Milan Court of Appeals accepts new translation of Markiv's words proving his innocence

Considering the appeal against conviction of Ukraine’s National Guard member Vitaliy Markiv, the Milan Court of Appeals accepted the conclusions of expert investigation into his statements about the death of Italian photographer Andrea Rocchelli.

According to a new translation of Vitaliy Markiv's conversation with his cellmate in July 2017, Markov did not say "we killed a reporter". Markiv said: "an Italian reporter was killed in 2014 and now they want to put the blame on me," an Ukrinform correspondent reports.

As reported, the prosecution tried to attach to the case files a phrase "killed a reporter" taken out of context and eavesdropped on Markiv's conversation with his cellmate in a pre-trial detention center, which the prosecution was trying to interpret as "I killed." The court granted the prosecutor's motion to examine Markiv's statements allegedly made during the conversation with his cellmate. The Court ordered to carry out a new expert investigation and a complete translation of the whole recorded conversation to understand the context, not just one phrase as requested by the prosecutor.
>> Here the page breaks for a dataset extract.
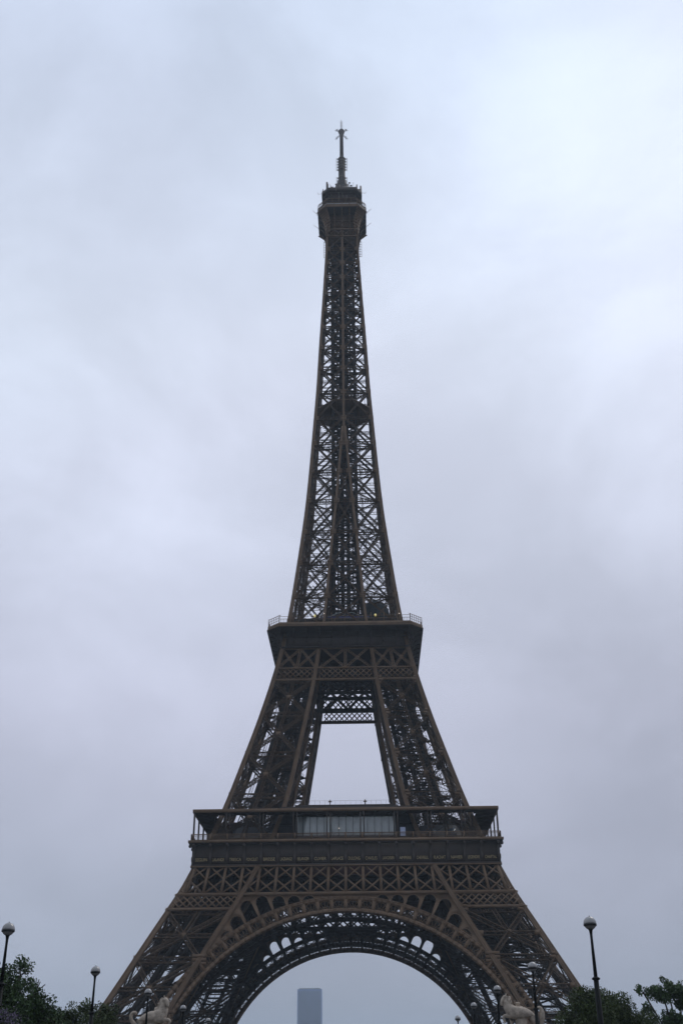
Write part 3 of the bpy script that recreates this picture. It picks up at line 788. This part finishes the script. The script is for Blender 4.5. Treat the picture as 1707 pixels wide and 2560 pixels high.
# intermediate platform
m = MB(); m.prism(octo(8.2, 3.2), 196.2, 196.5)
for k in range(-3, 4): m.beam((k*2.2, -8.2 if abs(k) < 2 else -6, 195.8), (k*2.2, 8.2 if abs(k) < 2 else 6, 195.8), .25, .8, (0, 0, 1))
for x in np.linspace(-3.6, 3.6, 9): m.beam((x, -8.5, 196.6), (x, -8.5, 197.8), .07)
m.beam((-3.6, -8.5, 197.8), (3.6, -8.5, 197.8), .07); m.prism(octo(3.4, 2.4), 193.8, 195.2)
m.build('intermediate_platform', IRON, tower)

# ---- third floor, cabins and mast
m = MB(); m.prism(octo(8.35, 5.3), 275.95, 276.25)
tp = m.build('summit_platform', IRON2, tower); m = MB()
for rr_ in (8.35,):
    o = octo(8.35, 5.3)
    for i in range(8):
        a, b = Vector((*o[i], 0)), Vector((*o[(i+1) % 8], 0)); c = (a+b)/2; nr = c.normalized()
        m.beam(a+Vector((0, 0, 276.5)), b+Vector((0, 0, 276.5)), .62, .14, nr); m.beam(a+Vector((0, 0, 278.2)), b+Vector((0, 0, 278.2)), .16, .2, nr)
        m.beam(a*.99+Vector((0, 0, 277.1)), b*.99+Vector((0, 0, 277.1)), .9, .08, nr)
        for t in np.linspace(0, 1, 5): q = a.lerp(b, t); m.beam(q+Vector((0, 0, 276.3)), q+Vector((0, 0, 278.2)), .16)
m.prism(octo(8.2, 5.2), 278.25, 278.5)
m.build('gallery_band', IRON, tp)
m = MB(); o = octo(8.2, 5.2)
for i in range(8):
    a, b = Vector((*o[i], 0)), Vector((*o[(i+1) % 8], 0)); c = (a+b)/2; nr = c.normalized()
    m.beam(a*1.0+Vector((0, 0, 277.72)), b*1.0+Vector((0, 0, 277.72)), .5, .1, nr)
m.build('window_strip', mat('hazy_glass', (.45, .46, .47), .25, 0, .05, .3), tp)
m = MB(); o = octo(8.3, 5.3)       # safety cage above the open terrace
for i in range(8):
    a, b = Vector((*o[i], 0)), Vector((*o[(i+1) % 8], 0))
    for t in np.linspace(0, 1, 6)[:-1]:
        q = a.lerp(b, t); pr = None
        for u in np.linspace(0, PI/2, 5):
            pt = Vector((q.x*(1-.10*(1-math.cos(u))), q.y*(1-.10*(1-math.cos(u))), 279.3+1.5*math.sin(u)))
            if pr is not None: m.beam(pr, pt, .11)
            else: m.beam((q.x, q.y, 278.4), pt, .11)
            pr = pt
    for s1, h in ((1, 279.3), (.97, 280.4), (.90, 280.8)): m.beam(a*s1+Vector((0, 0, h)), b*s1+Vector((0, 0, h)), .1)
m.build('safety_cage', IRON, tp)
m = MB()                            # flaring consoles under the summit platform
for k in range(4):
    Rz = Matrix.Rotation(k*PI/2, 3, 'Z')
    for x in (-5.1, -2.6, 0, 2.6, 5.1):
        pr = None
        for t in np.linspace(0, PI/2, 9):
            pt = Rz @ Vector((x, -(5.3+2.9*(1-math.cos(t))), 267.2+8.7*math.sin(t)**.9))
            if pr is not None: m.beam(pr, pt, .22, .34, Rz @ Vector((1, 0, 0)))
            pr = pt
        m.beam(Rz @ Vector((x, -5.25, 265.2)), Rz @ Vector((x, -5.25, 276)), .62 if abs(x) > 5 else .34, .45, Rz @ Vector((0, 1, 0)))
    for h, t in ((265.5, .35), (268.6, .5), (272.3, .2)): m.beam(Rz @ Vector((-5.1, -5.3, h)), Rz @ Vector((5.1, -5.3, h)), t, .5, Rz @ Vector((0, 1, 0)))
    for x0, x1 in ((-5, -2.6), (-2.6, 0), (0, 2.6), (2.6, 5)):
        for h0_, h1_ in ((265.5, 268.5), (268.6, 275.8)):
            m.beam(Rz @ Vector((x0, -5.2, h0_)), Rz @ Vector((x1, -5.2, h1_)), .16); m.beam(Rz @ Vector((x1, -5.24, h0_)), Rz @ Vector((x0, -5.24, h1_)), .16)
    # corner shells
    for t in np.linspace(0, PI/2, 12)[:-1]:
        t2_ = t+PI/22; f_ = lambda t: (4.9+2.4*(1-math.cos(t)), 267.2+8.7*math.sin(t)**.9)
        a, ha = f_(t); b, hb = f_(t2_)
        m.beam(Rz @ Vector((a, -a, ha)), Rz @ Vector((b, -b, hb)), 2.2+2.0*math.sin(t), .16, Rz @ Vector((1, -1, -.5)))
m.box((-4.7, -4.7, 265.2), (4.7, 4.7, 266.0)); m.box((-4.6, -4.6, 270.0), (4.6, 4.6, 275.9))
m.build('flared_console', IRON, tower)
m = MB(); m.prism(octo(6.0, 3.6), 278.5, 284.3); m.prism(octo(6.5, 4.2), 284.2, 284.9); m.prism(octo(7.05, 4.8), 284.9, 286.5)
for s_ in np.linspace(-3.5, 3.5, 6): m.box((s_-.12, -6.15, 278.5), (s_+.12, -6.0, 284.2))
m.prism(octo(6.6, 4.4), 281.6, 281.85)
cab = m.build('summit_cabin', IRON2, tower)
m = MB(); rg = random.Random(11)
for k in range(130):                 # aerials crowding the top deck
    a = rg.random()*2*PI; r_ = rg.uniform(4.6, 6.9); x, y = r_*math.cos(a), r_*math.sin(a); h = rg.choice((1.4, 1.8, 2.2, 2.6, 3.4))
    m.beam((x, y, 286.5), (x+rg.uniform(-.1, .1), y, 286.5+h), rg.choice((.07, .1, .16)))
    if rg.random() < .5: m.beam((x-.4, y, 286.5+h*.7), (x+.4, y, 286.5+h*.7), .07)
    if rg.random() < .25: m.lathe([(.02, 0), (.4, .25), (.02, .3)], (x, y, 286.5+h), 8)
for x, y, h, t in ((-5.2, -5, 291.0, .5), (-4.9, -4.6, 290.6, .35), (6.7, -2.5, 291.4, .42), (-6.6, -3, 289.8, .25), (-6.9, -2, 290, .2), (5.4, -4.8, 289.8, .3)):
    m.beam((x, y, 286.5), (x, y, h), t)
m.beam((6.75, -2.4, 286.2), (6.75, -2.4, 291.3), .5)
for x, h in ((-4.1, 291.9), (4.1, 292.4), (5.0, 291.2), (2.9, 290.7), (-3.0, 290.8)): m.beam((x, -3.4, 286.5), (x, -3.4, h), .08)
for k in range(46):
    a = rg.random()*2*PI; x, y = 7.3*math.cos(a), 7.3*math.sin(a); h = rg.uniform(279.5, 285)
    m.beam((x, y, h), (x, y, h+rg.uniform(.8, 1.8)), .14); m.beam((x, y, h+.4), (x*.85, y*.85, h+.4), .08)
for sx, h in ((-1, 277.5), (1, 277.8), (-1, 269.8), (1, 270.2)):
    if h > 275: m.beam((sx*8.4, -3, h), (sx*10.3, -3, h+2.2), .08); m.beam((sx*8.4, -3, h+.1), (sx*9.0, -3, h-.2), .06)
    else: m.beam((sx*8.2, 1, h+5), (sx*10.2, 1, h+7), .08)
for sx in (-1, 1): m.beam((sx*7.1, -4, 286.6), (sx*8.4, -4, 286.4), .07); m.beam((sx*8.4, -4, 286.4), (sx*8.5, -4, 287.2), .07)
for sx in (-1, 1):                   # hanging ladders beside the neck
    for x in (6.0, 6.6): m.beam((sx*x, 2, 262.5), (sx*x, 2, 270.0), .09)
    for h in np.arange(262.7, 270, 1.1): m.beam((sx*5.2, 2, h), (sx*6.6, 2, h), .09)
m.build('aerial', GREY, cab)
m = MB()
m.lathe([(5.2, 286.5), (4.6, 288.4), (3.0, 290.6), (2.2, 293), (1.65, 296), (1.25, 297), (1.2, 307.5), (.7, 308.0)], (0, 0, 0), 12)
m.build('mast_base', SHADED_INNER_MAST, tower); m = MB()
m.lathe([(.70, 308), (.66, 319.6), (.95, 320.2), (1.25, 321.3), (1.2, 321.6), (.3, 321.9)], (0, 0, 0), 12)
mast = m.build('mast', GREY, tower)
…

In the summer of 2017, Ukraine’s National Guard member Vitaliy Markiv was detained in Italy on charges of alleged involvement in the murder of Italian photographer Andrea Rocchelli and his Russian interpreter Andrei Mironov. They died as a result of a mortar shelling at the foot of the Karachun Mountain near Slovyansk town on May 24, 2014. At that time, the territory in Donetsk region was controlled by the militants.

On July 12, a court in the Italian town of Pavia sentenced Ukraine’s National Guard member Vitaliy Markiv to 24 years in prison.